Products based on distributed ledger technology (DLT) have recently gained in popularity. The services on offer range inter alia from the trading of Bitcoins, Ethereum and other traditional cryptocurrencies to decentralized finance products (DeFi) to non-fungible-tokens (NFTs). Those investors that are still holding out on investments in cryptocurrencies often argue that the volatility and therefore the risk associated with cryptocurrencies is simply too high. So-called stablecoins have been introduced to the market in order to offer the technical advantages of decentralized products while at the same time mitigating the associated volatility and also acting as an alternative to the exchange of crypto assets to fiat-money for value-preserving purposes. Stablecoins offer an easy first access to the crypto market and may even be used for investment purposes, if they are utilized in e.g. DeFi-lending projects. That being said, the payment purpose is usually what’s being focused on with stablecoins. The main purpose of a stablecoin is the representation of the value of a technical figure in crypto tokens, that generally is determined outside of its DLT infrastructure. Most stablecoins reference the value of the US dollar, but there are also stablecoins that reference the value of other national currencies or the value of e.g. gold.
How Do Stablecoins Achieve the Connection to Stable Values?
Stablecoins are supposed to be less volatile than traditional cryptocurrencies because of their connection to external values. They are suited as a means of payment thanks to this characteristic, should both parties of an exchange contract agree to accept them as such. The most common mechanisms to connect a stablecoin to an external value are on the one hand the escrow of real assets by the stablecoin issuer and on the other hand algorithmic hedge approaches. The best known example for an escrow with real assets is probably the stablecoin USDT, which is issued by Tether Ltd. The company promised to put one US dollar for every issued USDT in escrow to achieve a continuous connection of USDT to the value of the US dollar. It is however rumored that as things progressed, the escrow-pool has been filled with securities and other fixed assets. It is right now unknown, if there really is a sufficient amount of US dollars in escrow to actually match the amount of USDT in circulation. The stablecoin project Terra for example chose an algorithmic approach. With this approach, the stakers are asked when validating a new block to provide information regarding the current market price of the represented national currency. The value of the stablecoin is than subsequently determined from the average of the provided market prices. Those stakers that provided as their price the subsequently determined average price are rewarded by the system with additional block rewards in the form of new tokens. Stakers will therefore try to provide the current value of the represented national currency, since this is the only information available and therefore their best bet. Terra is therefore neither dependent on data outside of their own blockchain nor on the escrow of assets.
How Are Stablecoins Qualified Pursuant to German Supervisory Law?

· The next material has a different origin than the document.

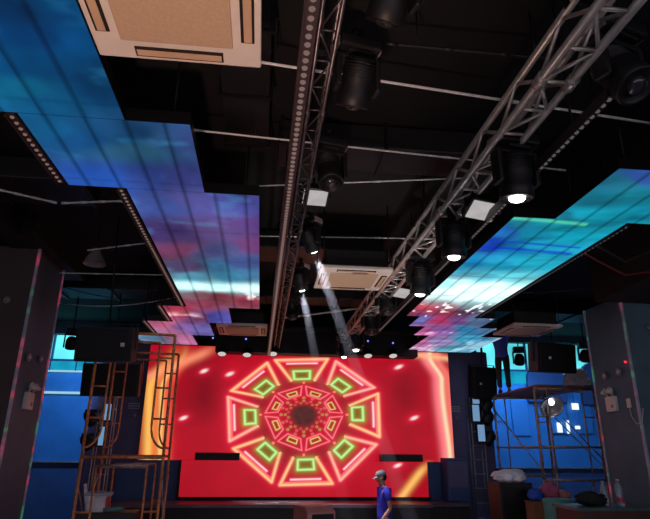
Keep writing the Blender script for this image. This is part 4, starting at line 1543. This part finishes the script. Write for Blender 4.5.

According to German supervisory law, stablecoins can qualify as financial instruments. Especially a qualification as a unit of account or as a crypto asset in accordance to the German Banking Act (KWG) respectively the Investment Firm Act (WpIG) is conceivable. According to the administrative practice of BaFin, units of account are units of value that are comparable to foreign exchange but not denominated in a legal tender, comparable to complementary currencies and which are used in regional or private payment systems as a means of payment. They do not necessarily have a central issuer. Crypto assets on the other hand are defined as digital representations of value that are neither issued nor guaranteed by a central bank nor any other public authority and that do not possess the legal status of currency or money, but are accepted by natural or legal persons as a means of exchange or payment on basis of an agreement or actual practice or which serves investment purposes and which can be stored, traded and transferred electronically. The qualification as a crypto asset does also not call for the existence of a central issuer. All so far existing stablecoins have been created by private projects. Central banks or other government agencies have not yet issued a stablecoin. The main purpose of stablecoins is the aim to provide the crypto market with a compatible unit, which is suited to be used as a means of payment and also as a way to secure value. Even though the majority of stablecoins reference legal tender, they do not themselves possess the status of legal tender or money. According to BaFin, the qualification as a unit of account requires that the respective instrument is used as an alternative means of payment. Should therefore in a specific case the value securing aspects of a stablecoin be the main purpose, the qualification as a unit of account may be precluded. The stablecoin may nevertheless qualify as a crypto asset, because the legal definition also includes assets that are not alternative means of payment but which serve investment purposes. Stablecoins which e.g. represent the value of a specific amount of precious metals in order to achieve a stable exchange rate are potentially interesting for investment purposes. They can be used as a safe haven which secure value without the necessity of exiting the crypto market.